College Football Playoff Expansion

College Football Playoff Expansion

J.J. Post '20, Staff Writer

The College Football Playoff was instituted in 2014, bringing massive change to a sport hallmarked by traditionalism. The four-team playoff was a radical change from the previous system in which subjective human and computer polls choose the top two teams in the country. Those teams then played a single game to decide the National Champion. However, each year there would be a consistent debate over what factored into one team being placed over another for the coveted #1 and #2 spots. There would always be one or two teams that felt they were deserving of a title game birth.
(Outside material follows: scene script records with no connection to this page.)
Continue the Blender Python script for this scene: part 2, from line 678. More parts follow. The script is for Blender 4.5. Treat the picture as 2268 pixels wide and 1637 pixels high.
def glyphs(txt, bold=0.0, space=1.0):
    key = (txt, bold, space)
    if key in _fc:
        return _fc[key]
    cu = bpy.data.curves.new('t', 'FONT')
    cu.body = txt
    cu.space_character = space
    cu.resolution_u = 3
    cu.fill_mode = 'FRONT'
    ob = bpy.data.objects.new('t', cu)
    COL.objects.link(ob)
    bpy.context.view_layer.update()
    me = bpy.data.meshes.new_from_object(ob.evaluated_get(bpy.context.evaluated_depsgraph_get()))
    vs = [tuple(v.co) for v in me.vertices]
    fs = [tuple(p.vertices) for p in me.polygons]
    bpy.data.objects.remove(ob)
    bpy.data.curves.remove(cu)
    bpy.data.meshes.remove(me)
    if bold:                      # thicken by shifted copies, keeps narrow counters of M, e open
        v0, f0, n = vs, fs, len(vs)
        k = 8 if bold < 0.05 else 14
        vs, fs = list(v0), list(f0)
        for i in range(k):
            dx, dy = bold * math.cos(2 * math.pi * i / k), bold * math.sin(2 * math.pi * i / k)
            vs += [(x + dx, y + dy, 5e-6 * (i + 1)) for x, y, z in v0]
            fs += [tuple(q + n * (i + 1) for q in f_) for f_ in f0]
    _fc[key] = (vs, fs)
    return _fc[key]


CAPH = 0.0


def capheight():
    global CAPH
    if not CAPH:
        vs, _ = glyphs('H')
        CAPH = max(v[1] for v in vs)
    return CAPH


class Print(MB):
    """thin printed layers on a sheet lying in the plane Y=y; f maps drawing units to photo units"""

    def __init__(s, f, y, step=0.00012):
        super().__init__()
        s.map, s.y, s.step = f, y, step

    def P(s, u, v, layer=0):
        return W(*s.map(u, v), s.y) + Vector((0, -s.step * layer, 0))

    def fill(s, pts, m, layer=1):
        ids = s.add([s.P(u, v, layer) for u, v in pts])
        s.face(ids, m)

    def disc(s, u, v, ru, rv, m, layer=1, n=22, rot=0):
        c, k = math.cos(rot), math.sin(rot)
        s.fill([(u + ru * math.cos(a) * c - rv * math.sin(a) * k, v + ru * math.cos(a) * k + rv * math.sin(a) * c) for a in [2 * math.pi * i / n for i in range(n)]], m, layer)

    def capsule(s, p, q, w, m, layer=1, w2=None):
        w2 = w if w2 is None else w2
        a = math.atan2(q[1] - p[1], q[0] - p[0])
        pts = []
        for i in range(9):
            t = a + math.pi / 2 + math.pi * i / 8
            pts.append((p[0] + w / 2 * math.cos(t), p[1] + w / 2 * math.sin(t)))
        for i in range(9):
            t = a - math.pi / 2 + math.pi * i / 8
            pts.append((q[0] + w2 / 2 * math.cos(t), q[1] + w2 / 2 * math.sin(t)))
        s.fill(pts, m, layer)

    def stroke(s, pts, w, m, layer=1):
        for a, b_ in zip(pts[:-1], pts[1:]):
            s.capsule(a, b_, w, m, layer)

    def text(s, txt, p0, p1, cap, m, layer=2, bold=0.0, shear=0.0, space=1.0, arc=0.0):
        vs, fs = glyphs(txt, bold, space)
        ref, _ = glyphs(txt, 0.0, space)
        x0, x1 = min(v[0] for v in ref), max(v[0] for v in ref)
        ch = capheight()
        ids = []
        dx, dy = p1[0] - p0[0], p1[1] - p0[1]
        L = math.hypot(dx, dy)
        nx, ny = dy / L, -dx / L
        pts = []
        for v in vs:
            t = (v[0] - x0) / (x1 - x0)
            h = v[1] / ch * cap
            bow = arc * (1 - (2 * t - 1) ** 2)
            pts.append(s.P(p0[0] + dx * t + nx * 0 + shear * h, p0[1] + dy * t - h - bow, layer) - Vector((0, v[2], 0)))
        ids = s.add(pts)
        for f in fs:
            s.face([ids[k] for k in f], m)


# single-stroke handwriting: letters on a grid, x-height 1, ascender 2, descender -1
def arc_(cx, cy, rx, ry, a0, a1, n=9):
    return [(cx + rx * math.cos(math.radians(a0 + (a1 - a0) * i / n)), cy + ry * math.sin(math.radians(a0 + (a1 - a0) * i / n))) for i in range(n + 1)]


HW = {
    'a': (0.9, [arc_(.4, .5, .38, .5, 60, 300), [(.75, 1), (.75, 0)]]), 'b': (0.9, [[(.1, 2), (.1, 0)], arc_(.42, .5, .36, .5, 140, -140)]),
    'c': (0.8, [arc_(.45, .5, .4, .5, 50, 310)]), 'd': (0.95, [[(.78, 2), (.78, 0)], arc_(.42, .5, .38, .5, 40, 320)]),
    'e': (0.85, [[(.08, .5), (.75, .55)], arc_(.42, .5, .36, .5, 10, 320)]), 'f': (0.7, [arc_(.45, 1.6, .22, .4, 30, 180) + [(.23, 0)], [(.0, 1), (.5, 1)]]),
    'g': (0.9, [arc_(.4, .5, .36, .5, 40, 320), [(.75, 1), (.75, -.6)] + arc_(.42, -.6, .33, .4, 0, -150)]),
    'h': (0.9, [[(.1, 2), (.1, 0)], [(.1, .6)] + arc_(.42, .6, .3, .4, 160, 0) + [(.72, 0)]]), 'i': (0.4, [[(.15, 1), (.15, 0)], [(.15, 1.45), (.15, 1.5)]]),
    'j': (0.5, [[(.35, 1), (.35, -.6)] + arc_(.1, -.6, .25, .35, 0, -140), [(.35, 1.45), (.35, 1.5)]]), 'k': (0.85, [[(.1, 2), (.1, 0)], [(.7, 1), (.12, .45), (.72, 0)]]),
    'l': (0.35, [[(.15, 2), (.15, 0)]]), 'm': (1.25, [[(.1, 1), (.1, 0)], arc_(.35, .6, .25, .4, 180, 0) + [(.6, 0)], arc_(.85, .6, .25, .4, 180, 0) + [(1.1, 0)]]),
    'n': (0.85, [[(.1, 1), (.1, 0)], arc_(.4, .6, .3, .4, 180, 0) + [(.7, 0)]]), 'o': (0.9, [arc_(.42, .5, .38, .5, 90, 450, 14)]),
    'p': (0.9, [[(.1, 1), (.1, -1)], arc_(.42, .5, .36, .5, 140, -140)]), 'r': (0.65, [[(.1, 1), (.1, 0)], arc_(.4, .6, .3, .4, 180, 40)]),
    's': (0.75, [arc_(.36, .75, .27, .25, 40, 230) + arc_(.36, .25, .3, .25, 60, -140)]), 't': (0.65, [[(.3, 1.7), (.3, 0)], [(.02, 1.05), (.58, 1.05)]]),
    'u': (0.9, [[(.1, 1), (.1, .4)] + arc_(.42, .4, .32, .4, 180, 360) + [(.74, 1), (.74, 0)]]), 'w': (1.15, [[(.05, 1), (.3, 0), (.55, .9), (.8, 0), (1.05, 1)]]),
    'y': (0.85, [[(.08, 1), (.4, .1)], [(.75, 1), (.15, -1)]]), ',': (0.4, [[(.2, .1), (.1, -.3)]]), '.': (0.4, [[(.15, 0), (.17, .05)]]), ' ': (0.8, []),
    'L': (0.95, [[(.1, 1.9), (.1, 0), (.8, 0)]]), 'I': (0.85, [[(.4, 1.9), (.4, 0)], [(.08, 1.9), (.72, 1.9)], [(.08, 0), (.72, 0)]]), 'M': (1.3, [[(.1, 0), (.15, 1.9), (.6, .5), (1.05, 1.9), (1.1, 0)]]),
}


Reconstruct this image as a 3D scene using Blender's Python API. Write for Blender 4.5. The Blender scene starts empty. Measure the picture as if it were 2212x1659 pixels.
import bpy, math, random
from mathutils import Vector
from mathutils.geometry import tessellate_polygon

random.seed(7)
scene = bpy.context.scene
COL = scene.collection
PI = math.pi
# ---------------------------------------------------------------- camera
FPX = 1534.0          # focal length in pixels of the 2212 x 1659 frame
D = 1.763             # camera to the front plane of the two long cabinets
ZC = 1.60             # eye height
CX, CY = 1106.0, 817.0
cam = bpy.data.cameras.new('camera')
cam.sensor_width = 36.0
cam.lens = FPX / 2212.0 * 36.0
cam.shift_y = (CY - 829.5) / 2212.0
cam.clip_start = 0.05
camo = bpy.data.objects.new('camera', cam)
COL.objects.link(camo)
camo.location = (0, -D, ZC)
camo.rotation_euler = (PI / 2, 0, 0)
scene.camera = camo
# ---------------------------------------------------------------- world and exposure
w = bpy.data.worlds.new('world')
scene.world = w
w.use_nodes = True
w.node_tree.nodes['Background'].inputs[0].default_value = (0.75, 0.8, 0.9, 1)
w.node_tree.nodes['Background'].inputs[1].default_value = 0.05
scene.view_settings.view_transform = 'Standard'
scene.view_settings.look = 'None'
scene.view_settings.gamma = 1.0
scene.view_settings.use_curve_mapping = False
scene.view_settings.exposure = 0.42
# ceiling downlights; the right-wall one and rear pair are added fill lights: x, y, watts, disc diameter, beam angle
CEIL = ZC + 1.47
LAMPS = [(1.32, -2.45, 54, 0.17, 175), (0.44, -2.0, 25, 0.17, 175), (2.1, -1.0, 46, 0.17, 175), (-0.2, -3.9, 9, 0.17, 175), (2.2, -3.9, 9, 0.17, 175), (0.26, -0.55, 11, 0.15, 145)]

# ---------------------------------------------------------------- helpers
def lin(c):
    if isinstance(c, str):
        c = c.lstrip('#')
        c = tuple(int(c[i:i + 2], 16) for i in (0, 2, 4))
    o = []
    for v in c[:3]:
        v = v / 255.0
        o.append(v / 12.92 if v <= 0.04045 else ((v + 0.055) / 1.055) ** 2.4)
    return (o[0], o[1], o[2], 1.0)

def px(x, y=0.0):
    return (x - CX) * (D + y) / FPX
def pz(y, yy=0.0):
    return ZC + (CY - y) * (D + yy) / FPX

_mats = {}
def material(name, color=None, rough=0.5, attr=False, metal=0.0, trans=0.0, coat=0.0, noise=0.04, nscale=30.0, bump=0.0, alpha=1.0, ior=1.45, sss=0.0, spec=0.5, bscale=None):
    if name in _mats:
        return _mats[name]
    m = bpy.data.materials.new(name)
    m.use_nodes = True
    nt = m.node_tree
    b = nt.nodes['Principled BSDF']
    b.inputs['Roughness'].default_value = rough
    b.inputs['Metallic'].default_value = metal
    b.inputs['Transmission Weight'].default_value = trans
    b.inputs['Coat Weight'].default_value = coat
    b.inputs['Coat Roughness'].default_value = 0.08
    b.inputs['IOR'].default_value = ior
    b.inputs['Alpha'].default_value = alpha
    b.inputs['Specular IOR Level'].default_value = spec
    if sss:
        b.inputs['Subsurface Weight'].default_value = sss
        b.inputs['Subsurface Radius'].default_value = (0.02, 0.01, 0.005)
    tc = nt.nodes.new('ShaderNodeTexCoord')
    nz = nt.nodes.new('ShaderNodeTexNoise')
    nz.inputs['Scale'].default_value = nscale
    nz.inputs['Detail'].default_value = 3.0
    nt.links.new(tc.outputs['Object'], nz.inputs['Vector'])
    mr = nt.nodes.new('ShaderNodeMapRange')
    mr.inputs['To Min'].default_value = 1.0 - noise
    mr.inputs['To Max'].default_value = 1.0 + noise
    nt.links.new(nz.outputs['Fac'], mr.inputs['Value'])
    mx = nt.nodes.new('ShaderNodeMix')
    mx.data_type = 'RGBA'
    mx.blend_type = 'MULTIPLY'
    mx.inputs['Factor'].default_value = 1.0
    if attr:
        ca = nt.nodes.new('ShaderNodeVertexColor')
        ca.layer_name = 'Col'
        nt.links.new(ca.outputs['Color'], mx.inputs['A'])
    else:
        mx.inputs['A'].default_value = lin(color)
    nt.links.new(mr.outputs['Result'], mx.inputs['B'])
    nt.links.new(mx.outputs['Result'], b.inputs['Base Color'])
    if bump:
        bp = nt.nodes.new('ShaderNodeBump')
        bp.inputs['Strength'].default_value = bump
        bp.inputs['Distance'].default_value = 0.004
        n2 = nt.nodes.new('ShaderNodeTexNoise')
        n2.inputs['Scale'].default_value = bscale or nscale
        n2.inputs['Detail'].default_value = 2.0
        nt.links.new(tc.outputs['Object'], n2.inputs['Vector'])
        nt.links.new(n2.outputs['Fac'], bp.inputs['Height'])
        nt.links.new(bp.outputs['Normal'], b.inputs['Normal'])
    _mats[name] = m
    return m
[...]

The logical solution to that issue came in the way of the College Football Playoff. Two semi-finals would be held between four teams, and the winners would then play for the National Title. It seemed to be a perfect fix: The selection committee wouldn’t have to worry about omitting top teams, and it would theoretically allow everyone qualified to be given the chance to win the title. A constant in the world of sports, controversy soon emerged. The committee who chooses the four participants found it increasingly difficult to decide which teams were worthy of a spot, as they had to weigh teams that suffered losses versus tougher schedules against teams that hadn’t lost, but played weaker teams. This was epitomized last year when the committee chose Alabama (who dropped a mere one game against Auburn) over UCF (an undefeated situated in a far weaker conference).

This sparked debate among the college football community with some defending Alabama, contending that UCF could have barely gone 6-6 in the Crimson Tide’s conference (the SEC), and others arguing in favor of UCF’s inclusion, countering that the Knights shouldn’t have been judged based on a schedule created five years prior. UCF further advanced these debates by crowning themselves “National Champions” based upon their undefeated season, releasing “Knights 2018 National Champions” merchandise as well as unveiling a commemorative banner at their stadium. While mocked by many, UCF helped to bring this issue to the forefront of the college football world. They made it impossible for anyone to ignore undefeated non-power conference teams.

It’s undisputed that the Playoff is a better system than its BCS counterpart. It’s more inclusive, exciting, and gets higher ratings. However, it would be ignorant to not at least contemplate some potential amendments to it. One potential edit would be to add more teams to the playoffs; hypothetically, if all deserving teams get a spot, it could generate interest in otherwise unwatched bowl games. However, the quality of the teams in the competition would be diluted, and the debate between the influence of a team being in a top conference would ensue without a rigid structure governing the inclusion of certain teams. Realistically, the College Football Playoff system will never be perfect nor please everybody. But regardless of whether any changes actually get made, there should at least be dialogue as to how the system can be improved.